We all agree it’s been a pleasure: hours and hours spent in the vaults at FAME Studios spooling up tapes and discovering the gems contained on them. We’d all been looking forward to hearing the Dan Penn cuts; they’d been well previewed by Peter Guralnick and had not disappointed the handful of people who had heard them. George Jackson’s recordings, made to demonstrate his latest songs, as well as his attempts to kick-start his own career, were as special as expected. However, there were a few surprises, of which the most pleasing was a selection of tracks by James Govan.
The Mississippi-born, Memphis-raised singer has long been something of a mystery.
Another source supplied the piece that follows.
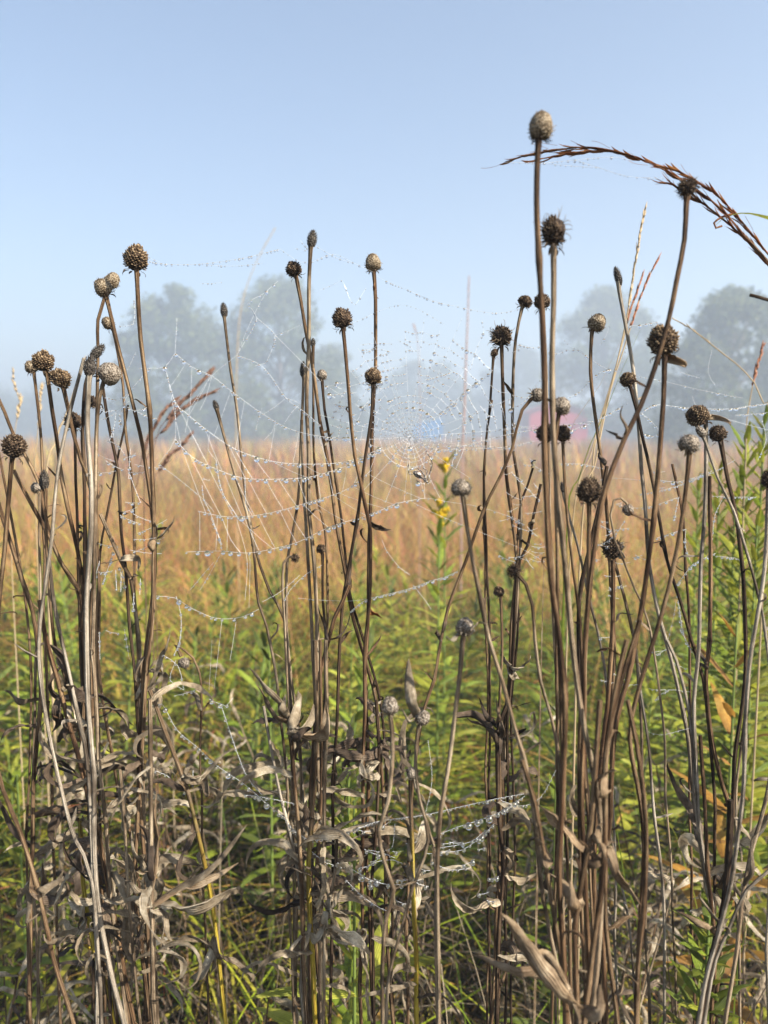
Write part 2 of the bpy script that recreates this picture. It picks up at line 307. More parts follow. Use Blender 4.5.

Sometimes known as Little Otis due to his vocal similarity to the great Mr Redding, he has for over 20 years played at the Rumboogie Café in Memphis, but before that his career was low key and extremely sporadic. In the mid-80s he released an album and single recorded at David Johnson’s Broadway Sound. Before that he had been one of a many of artists signed to Fame at the time of their 1969 deal with Capitol. Despite two rather wonderful 45s, he didn’t have any success, and afterwards nothing.
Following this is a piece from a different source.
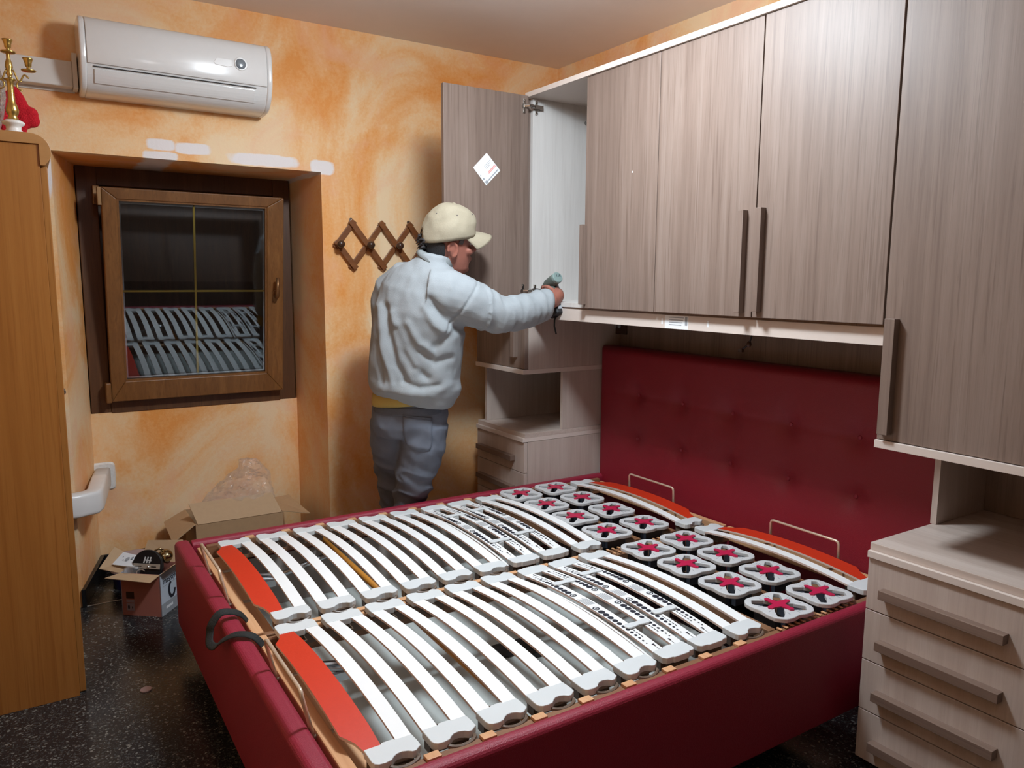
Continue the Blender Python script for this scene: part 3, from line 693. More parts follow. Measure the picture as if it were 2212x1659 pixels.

His 1969 sessions for the company produced 11 songs, among them the George Jackson compositions ‘I Bit Off More Than I Can Chew’ and ‘Your Love Lifted Me’ and wonderful versions of Fame standards ‘You Left The Water Running’ and ‘Take Me Just As I Am’. This is fine southern soul from the label’s greatest period. If James’ career had taken off, the tracks would have made a classic album. Instead they got left in the can.
Although his singles failed to sell, Fame didn’t abandon him. In 1972 – over a year since his previous 45 – they took him back into the studio for another session. The recordings were never released. In fact, we never even found a mix-down of the tracks, and the multi-tracks had sat on the shelf for nearly 40 years. The music is exceptional: a mix of standards and Bob Dylan songs, which James and the musicians adapted to their own style. ‘Just Like A Woman’ is rendered as a southern soul masterpiece, and James wrings the emotion out of ‘Bye Bye Blackbird’ as effortlessly as his hero Otis had transformed ‘Try A Little Tenderness’. Then that was that for 15 years.
Fortunately, the time has arrived to reveal how good the recordings of James Govan were, all those years ago.